> _Task description_
Will you return, word for word, only the lines from the top of the data below down to and including the one with "scene.cycles.transparent_max_bounces = 4"?

──────────────────────────────

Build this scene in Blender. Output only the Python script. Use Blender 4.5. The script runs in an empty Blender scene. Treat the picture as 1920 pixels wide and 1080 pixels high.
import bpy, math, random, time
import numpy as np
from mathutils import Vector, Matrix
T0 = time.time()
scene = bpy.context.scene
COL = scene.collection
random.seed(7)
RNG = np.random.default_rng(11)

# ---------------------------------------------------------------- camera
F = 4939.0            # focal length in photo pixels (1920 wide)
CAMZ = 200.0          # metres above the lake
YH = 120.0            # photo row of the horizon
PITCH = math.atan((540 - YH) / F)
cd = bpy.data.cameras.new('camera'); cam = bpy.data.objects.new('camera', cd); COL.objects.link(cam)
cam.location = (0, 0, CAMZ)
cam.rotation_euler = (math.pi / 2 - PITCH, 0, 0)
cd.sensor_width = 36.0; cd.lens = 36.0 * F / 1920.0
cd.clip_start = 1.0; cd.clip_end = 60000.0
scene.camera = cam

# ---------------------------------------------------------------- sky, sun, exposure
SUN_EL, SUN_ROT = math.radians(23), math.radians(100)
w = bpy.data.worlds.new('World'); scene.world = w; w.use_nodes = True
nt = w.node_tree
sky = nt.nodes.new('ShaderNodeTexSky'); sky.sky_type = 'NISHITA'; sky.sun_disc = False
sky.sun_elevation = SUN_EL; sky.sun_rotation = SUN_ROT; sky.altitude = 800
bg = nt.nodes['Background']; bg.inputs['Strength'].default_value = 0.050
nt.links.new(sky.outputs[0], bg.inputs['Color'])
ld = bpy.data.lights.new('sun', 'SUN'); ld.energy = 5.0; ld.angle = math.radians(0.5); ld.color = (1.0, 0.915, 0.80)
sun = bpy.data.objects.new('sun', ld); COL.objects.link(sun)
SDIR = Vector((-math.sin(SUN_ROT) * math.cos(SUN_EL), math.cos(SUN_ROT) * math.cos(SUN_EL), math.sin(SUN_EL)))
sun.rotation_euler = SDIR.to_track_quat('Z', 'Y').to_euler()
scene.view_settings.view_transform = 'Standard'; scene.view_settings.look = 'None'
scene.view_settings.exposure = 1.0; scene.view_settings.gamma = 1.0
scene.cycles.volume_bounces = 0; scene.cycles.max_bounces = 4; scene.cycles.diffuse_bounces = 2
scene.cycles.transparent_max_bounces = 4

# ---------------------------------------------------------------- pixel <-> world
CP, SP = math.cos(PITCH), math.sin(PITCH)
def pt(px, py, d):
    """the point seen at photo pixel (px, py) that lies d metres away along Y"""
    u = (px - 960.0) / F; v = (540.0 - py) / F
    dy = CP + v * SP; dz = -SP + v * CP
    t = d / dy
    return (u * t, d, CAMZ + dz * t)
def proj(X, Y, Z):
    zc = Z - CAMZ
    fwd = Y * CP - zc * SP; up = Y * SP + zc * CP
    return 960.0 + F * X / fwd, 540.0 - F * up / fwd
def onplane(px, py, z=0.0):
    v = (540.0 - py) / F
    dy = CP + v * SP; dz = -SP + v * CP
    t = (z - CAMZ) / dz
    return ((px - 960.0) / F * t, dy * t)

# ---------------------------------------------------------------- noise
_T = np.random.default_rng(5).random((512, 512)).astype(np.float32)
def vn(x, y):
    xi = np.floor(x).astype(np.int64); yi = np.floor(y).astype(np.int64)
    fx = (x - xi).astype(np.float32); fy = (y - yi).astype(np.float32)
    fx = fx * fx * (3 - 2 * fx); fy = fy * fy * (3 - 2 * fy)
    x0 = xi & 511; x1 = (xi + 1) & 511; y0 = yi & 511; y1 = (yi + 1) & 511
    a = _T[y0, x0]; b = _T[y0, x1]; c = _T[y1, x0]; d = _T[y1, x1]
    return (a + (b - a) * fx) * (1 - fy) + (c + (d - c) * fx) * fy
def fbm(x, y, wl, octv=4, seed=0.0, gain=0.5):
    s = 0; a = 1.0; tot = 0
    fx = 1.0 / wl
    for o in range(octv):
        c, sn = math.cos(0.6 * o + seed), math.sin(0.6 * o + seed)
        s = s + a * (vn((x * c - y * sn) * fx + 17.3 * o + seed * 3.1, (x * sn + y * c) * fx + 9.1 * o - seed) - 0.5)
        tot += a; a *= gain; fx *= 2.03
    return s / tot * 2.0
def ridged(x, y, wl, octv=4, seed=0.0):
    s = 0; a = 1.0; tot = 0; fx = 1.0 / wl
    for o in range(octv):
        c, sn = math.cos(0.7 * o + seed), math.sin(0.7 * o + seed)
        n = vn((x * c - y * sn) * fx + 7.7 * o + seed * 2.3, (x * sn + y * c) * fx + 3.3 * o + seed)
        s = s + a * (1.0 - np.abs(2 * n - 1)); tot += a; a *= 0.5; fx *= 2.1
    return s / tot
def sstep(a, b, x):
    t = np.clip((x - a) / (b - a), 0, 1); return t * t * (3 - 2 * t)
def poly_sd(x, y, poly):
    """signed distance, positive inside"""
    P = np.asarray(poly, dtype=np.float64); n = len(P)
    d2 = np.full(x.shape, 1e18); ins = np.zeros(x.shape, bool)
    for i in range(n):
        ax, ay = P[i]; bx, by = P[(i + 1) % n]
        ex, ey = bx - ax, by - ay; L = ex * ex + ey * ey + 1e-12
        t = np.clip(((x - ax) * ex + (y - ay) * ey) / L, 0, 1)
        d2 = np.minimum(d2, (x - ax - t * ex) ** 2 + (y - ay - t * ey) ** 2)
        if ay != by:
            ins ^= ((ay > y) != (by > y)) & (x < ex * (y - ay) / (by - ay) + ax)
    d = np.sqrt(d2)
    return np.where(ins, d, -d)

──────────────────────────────

> _Final result_
Build this scene in Blender. Output only the Python script. Use Blender 4.5. The script runs in an empty Blender scene. Treat the picture as 1920 pixels wide and 1080 pixels high.
import bpy, math, random, time
import numpy as np
from mathutils import Vector, Matrix
T0 = time.time()
scene = bpy.context.scene
COL = scene.collection
random.seed(7)
RNG = np.random.default_rng(11)

# ---------------------------------------------------------------- camera
F = 4939.0            # focal length in photo pixels (1920 wide)
CAMZ = 200.0          # metres above the lake
YH = 120.0            # photo row of the horizon
PITCH = math.atan((540 - YH) / F)
cd = bpy.data.cameras.new('camera'); cam = bpy.data.objects.new('camera', cd); COL.objects.link(cam)
cam.location = (0, 0, CAMZ)
cam.rotation_euler = (math.pi / 2 - PITCH, 0, 0)
cd.sensor_width = 36.0; cd.lens = 36.0 * F / 1920.0
cd.clip_start = 1.0; cd.clip_end = 60000.0
scene.camera = cam

# ---------------------------------------------------------------- sky, sun, exposure
SUN_EL, SUN_ROT = math.radians(23), math.radians(100)
w = bpy.data.worlds.new('World'); scene.world = w; w.use_nodes = True
nt = w.node_tree
sky = nt.nodes.new('ShaderNodeTexSky'); sky.sky_type = 'NISHITA'; sky.sun_disc = False
sky.sun_elevation = SUN_EL; sky.sun_rotation = SUN_ROT; sky.altitude = 800
bg = nt.nodes['Background']; bg.inputs['Strength'].default_value = 0.050
nt.links.new(sky.outputs[0], bg.inputs['Color'])
ld = bpy.data.lights.new('sun', 'SUN'); ld.energy = 5.0; ld.angle = math.radians(0.5); ld.color = (1.0, 0.915, 0.80)
sun = bpy.data.objects.new('sun', ld); COL.objects.link(sun)
SDIR = Vector((-math.sin(SUN_ROT) * math.cos(SUN_EL), math.cos(SUN_ROT) * math.cos(SUN_EL), math.sin(SUN_EL)))
sun.rotation_euler = SDIR.to_track_quat('Z', 'Y').to_euler()
scene.view_settings.view_transform = 'Standard'; scene.view_settings.look = 'None'
scene.view_settings.exposure = 1.0; scene.view_settings.gamma = 1.0
scene.cycles.volume_bounces = 0; scene.cycles.max_bounces = 4; scene.cycles.diffuse_bounces = 2
scene.cycles.transparent_max_bounces = 4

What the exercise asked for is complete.